* Exercise brief *
Pictures are not part of the copy. Retype the lines from the first one through the line that contains "from mathutils.bvhtree import BVHTree".

* Given material *

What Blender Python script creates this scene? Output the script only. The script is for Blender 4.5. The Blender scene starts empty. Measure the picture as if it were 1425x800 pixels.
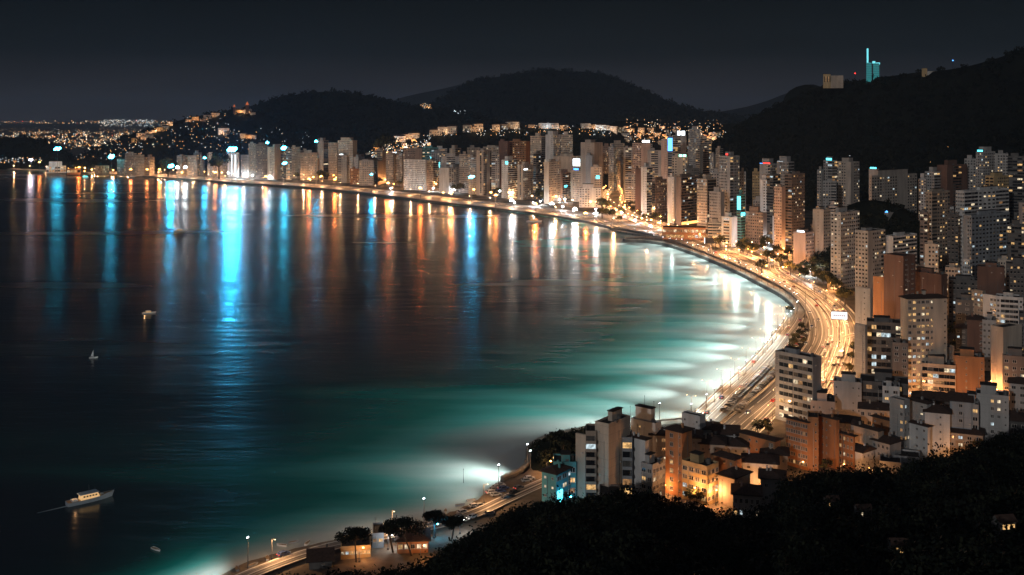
import bpy, math, random
import numpy as np
from mathutils import Vector, noise
from mathutils.bvhtree import BVHTree

# ------------------------------------------------------------------ scene, camera, sky
S = bpy.context.scene
COL = S.collection
F, H, YH = 1528.0, 150.0, 160.0          # focal length (px of a 1425 px frame), eye height, horizon row
rnd = random.Random(7)
PI = math.pi
def R(a): return math.radians(a)

cam = bpy.data.cameras.new('camera')
cam.sensor_width = 36.0
cam.lens = 36.0 * F / 1425.0
cam.shift_y = -(400.0 - YH) / 1425.0
cam.clip_start = 1.0
cam.clip_end = 60000.0
co = bpy.data.objects.new('camera', cam)
co.location = (0, 0, H)
co.rotation_euler = (R(90), 0, 0)
COL.objects.link(co)
S.camera = co

SUN_EL, SUN_AZ = 13.0, 207.0             # moonlight: from behind, over the left shoulder (azimuth from +Y, clockwise)
wd = bpy.data.worlds.new('World')
S.world = wd
wd.use_nodes = True
nt = wd.node_tree
nt.nodes.clear()
wo = nt.nodes.new('ShaderNodeOutputWorld')
bg = nt.nodes.new('ShaderNodeBackground')
sk = nt.nodes.new('ShaderNodeTexSky')
sk.sky_type = 'NISHITA'
sk.sun_disc = False
sk.sun_elevation = R(SUN_EL)
sk.sun_rotation = R(SUN_AZ)
bg.inputs[1].default_value = 0.0005
nt.links.new(sk.outputs[0], bg.inputs[0])
# night glow of the city low over the horizon; overhead, unseen, brightened as fill
tc = nt.nodes.new('ShaderNodeTexCoord')
sp = nt.nodes.new('ShaderNodeSeparateXYZ')
nt.links.new(tc.outputs['Generated'], sp.inputs[0])
rp = nt.nodes.new('ShaderNodeValToRGB')
nt.links.new(sp.outputs[2], rp.inputs[0])
els = rp.color_ramp.elements
els[0].position = 0.0; els[0].color = (0.034, 0.027, 0.029, 1)
els[1].position = 1.0; els[1].color = (0.040, 0.042, 0.048, 1)
for p, c in ((0.025, (0.0165, 0.0155, 0.0195, 1)), (0.055, (0.0040, 0.0060, 0.0088, 1)), (0.11, (0.0006, 0.0018, 0.003, 1)), (0.2, (0.002, 0.003, 0.004, 1)), (0.45, (0.03, 0.032, 0.038, 1))):
    e = els.new(p); e.color = c
bg2 = nt.nodes.new('ShaderNodeBackground')
# thin cloud mottling
nz = nt.nodes.new('ShaderNodeTexNoise'); nz.inputs['Scale'].default_value = 5.0; nz.inputs['Detail'].default_value = 5
mp0 = nt.nodes.new('ShaderNodeMapping'); mp0.inputs['Scale'].default_value = (1, 1, 5)
nt.links.new(tc.outputs['Generated'], mp0.inputs[0]); nt.links.new(mp0.outputs[0], nz.inputs['Vector'])
mr = nt.nodes.new('ShaderNodeMapRange'); mr.inputs[1].default_value = 0.3; mr.inputs[2].default_value = 0.7
mr.inputs[3].default_value = 0.82; mr.inputs[4].default_value = 1.2
nt.links.new(nz.outputs[0], mr.inputs[0])
nt.links.new(rp.outputs[0], bg2.inputs[0]); nt.links.new(mr.outputs[0], bg2.inputs[1])
ad = nt.nodes.new('ShaderNodeAddShader')
nt.links.new(bg.outputs[0], ad.inputs[0]); nt.links.new(bg2.outputs[0], ad.inputs[1])
nt.links.new(ad.outputs[0], wo.inputs[0])

sun = bpy.data.lights.new('moon', 'SUN')
sun.energy = 0.5
sun.angle = R(0.5)
sun.color = (1.0, 0.965, 0.93)
so = bpy.data.objects.new('moon', sun)
az, el = R(SUN_AZ), R(SUN_EL)
tos = Vector((math.sin(az) * math.cos(el), math.cos(az) * math.cos(el), math.sin(el)))
so.rotation_euler = tos.to_track_quat('Z', 'Y').to_euler()
COL.objects.link(so)

S.view_settings.view_transform = 'Standard'
S.view_settings.look = 'None'
S.view_settings.exposure = 0.0
S.view_settings.gamma = 1.0
cy = S.cycles
cy.use_denoising = True
try:
    cy.denoiser = 'OPENIMAGEDENOISE'
except Exception:
    pass
cy.max_bounces = 4; cy.diffuse_bounces = 2; cy.glossy_bounces = 3
cy.sample_clamp_indirect = 3.0
cy.sample_clamp_direct = 0.0
cy.use_light_tree = True
cy.use_adaptive_sampling = True
cy.adaptive_threshold = 0.015

# ------------------------------------------------------------------ mapping from picture to place
def at(px, py, z=3.0):
    """the point at height z that is seen at picture row py, column px"""
    d = F * (H - z) / (py - YH)
    return Vector(((px - 712.5) / F * d, d, z))
def dist(py, z=3.0): return F * (H - z) / (py - YH)
def atd(px, py, d): return Vector(((px - 712.5) / F * d, d, H - (py - YH) / F * d))

# ------------------------------------------------------------------ tagging
def tag(o, label=None, cat=None, group=None, kind=None):
    if label: o['label'] = label
    if cat: o['category'] = cat
    if group: o['group'] = group
    if kind: o['kind'] = kind
    return o
def empty(name, loc=(0, 0, 0), rz=0.0):
    o = bpy.data.objects.new(name, None)
    o.location = loc; o.rotation_euler = (0, 0, rz)
    o.empty_display_size = 0.5
    COL.objects.link(o)
    return o
def inst(name, me, parent=None, loc=(0, 0, 0), rz=0.0, sc=None):
    o = bpy.data.objects.new(name, me)
    o.location = loc; o.rotation_euler = (0, 0, rz)
    if sc: o.scale = sc
    COL.objects.link(o)
    if parent: o.parent = parent
    return o
def copy_tree(o, parent=None):
    c = o.copy(); COL.objects.link(c); c.parent = parent
    for ch in o.children: copy_tree(ch, c)
    return c

# ------------------------------------------------------------------ materials
def nodes(m):
    m.use_nodes = True
    t = m.node_tree
    return t, t.nodes['Principled BSDF']
MATS = {}
def mat(name, col, rough=0.85, var=0.25, scale=0.15, metal=0.0, spec=0.3, rand=0.0, streak=False):
    """procedural: base colour broken up by two noises, optional run-down streaks, optional shift from object to object"""
    if name in MATS: return MATS[name]
    m = bpy.data.materials.new(name); t, b = nodes(m)
    b.inputs['Roughness'].default_value = rough
    b.inputs['Metallic'].default_value = metal
    b.inputs['Specular IOR Level'].default_value = spec
    g = t.nodes.new('ShaderNodeTexCoord')
    mp = t.nodes.new('ShaderNodeMapping')
    mp.inputs['Scale'].default_value = (1, 1, 0.18) if streak else (1, 1, 1)
    t.links.new(g.outputs['Object'], mp.inputs[0])
    n = t.nodes.new('ShaderNodeTexNoise'); n.inputs['Scale'].default_value = scale * 3; n.inputs['Detail'].default_value = 6
    t.links.new(mp.outputs[0], n.inputs['Vector'])
    r = t.nodes.new('ShaderNodeMapRange'); r.inputs[1].default_value = 0.25; r.inputs[2].default_value = 0.75
    r.inputs[3].default_value = 1 - var; r.inputs[4].default_value = 1 + var
    t.links.new(n.outputs[0], r.inputs[0])
    val = r.outputs[0]
    if rand:
        oi = t.nodes.new('ShaderNodeObjectInfo')
        r2 = t.nodes.new('ShaderNodeMapRange'); r2.inputs[3].default_value = 1 - rand; r2.inputs[4].default_value = 1 + rand
        t.links.new(oi.outputs['Random'], r2.inputs[0])
        mm = t.nodes.new('ShaderNodeMath'); mm.operation = 'MULTIPLY'
        t.links.new(val, mm.inputs[0]); t.links.new(r2.outputs[0], mm.inputs[1]); val = mm.outputs[0]
    v = t.nodes.new('ShaderNodeVectorMath'); v.operation = 'SCALE'
    v.inputs[0].default_value = col[:3]
    t.links.new(val, v.inputs['Scale'])
    t.links.new(v.outputs[0], b.inputs['Base Color'])
    MATS[name] = m
    return m
def glow(name, col, strength, vary=False, base=(0.02, 0.02, 0.02), sampled=False):
    if name in MATS: return MATS[name]
    m = bpy.data.materials.new(name); t, b = nodes(m)
    b.inputs['Base Color'].default_value = (*base, 1)
    b.inputs['Emission Color'].default_value = (*col, 1)
    b.inputs['Emission Strength'].default_value = strength
    if vary:                              # curtains, furniture and lamps behind the pane
        g = t.nodes.new('ShaderNodeNewGeometry')
        n = t.nodes.new('ShaderNodeTexNoise'); n.inputs['Scale'].default_value = 0.7; n.inputs['Detail'].default_value = 3
        t.links.new(g.outputs['Position'], n.inputs['Vector'])
        r = t.nodes.new('ShaderNodeMapRange'); r.inputs[1].default_value = 0.33; r.inputs[2].default_value = 0.68
        r.inputs[3].default_value = 0.12 * strength; r.inputs[4].default_value = 1.7 * strength
        t.links.new(n.outputs[0], r.inputs[0]); t.links.new(r.outputs[0], b.inputs['Emission Strength'])
    m.cycles.emission_sampling = 'AUTO' if sampled else 'NONE'
    MATS[name] = m
    return m
WALL = {
    'cream': (.55, .46, .37), 'white': (.62, .61, .60), 'grey': (.43, .41, .395), 'beige': (.46, .38, .31),
    'pink': (.52, .385, .32), 'brown': (.27, .19, .15), 'red-brown': (.19, .112, .088), 'slate': (.32, .335, .36), 'orange': (.42, .205, .10),
    'dark': (.14, .13, .125), 'blue-grey': (.32, .36, .41), 'yellow': (.50, .36, .18), 'tan': (.42, .34, .27), 'teal': (.12, .34, .36),
}
for k_, v_ in WALL.items():
    if k_ not in ('orange', 'red-brown', 'teal'): g_ = sum(v_) / 3; WALL[k_] = tuple(g_ + (q - g_) * (.9 if k_ in ('cream', 'pink', 'tan', 'yellow') else .62) for q in v_)
def wallmat(c): return mat('wall_' + c, WALL[c], 0.9, 0.3, 0.07, rand=0.14, streak=True)
ROOF = mat('roof_dark', (.045, .038, .036), 0.9, 0.3, 0.3)
TILE = mat('roof_tile', (.075, .045, .035), 0.9, 0.35, 0.4)
TRIM = mat('trim_pale', (.5, .47, .44), 0.8, 0.15, 0.3)
DARK = mat('dark_metal', (.03, .03, .033), 0.55, 0.2, 1.0, metal=0.3)
STEEL = mat('steel_grey', (.2, .2, .2), 0.45, 0.2, 1.0, metal=0.6)
GLASS = mat('dark_glass', (.018, .02, .024), 0.12, 0.5, 0.3, spec=0.6)
GLASS2 = mat('curtained_glass', (.10, .095, .09), 0.35, 0.5, 0.4, spec=0.5)
LIT = [glow('window_warm', (1, .58, .22), 0.7, True), glow('window_pale', (1, .80, .52), 0.9, True),
       glow('window_cool', (.75, .93, 1), 0.7, True), glow('window_dim', (1, .5, .2), 0.28, True)]
def signmat(c):
    col = {'cyan': (.1, .85, 1), 'blue': (.08, .35, 1), 'red': (1, .04, .03), 'white': (.85, .95, 1), 'green': (.35, 1, .65), 'orange': (1, .4, .1)}[c]
    return glow('sign_' + c, col, 4.0)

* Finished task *
What Blender Python script creates this scene? Output the script only. The script is for Blender 4.5. The Blender scene starts empty. Measure the picture as if it were 1425x800 pixels.
import bpy, math, random
import numpy as np
from mathutils import Vector, noise
from mathutils.bvhtree import BVHTree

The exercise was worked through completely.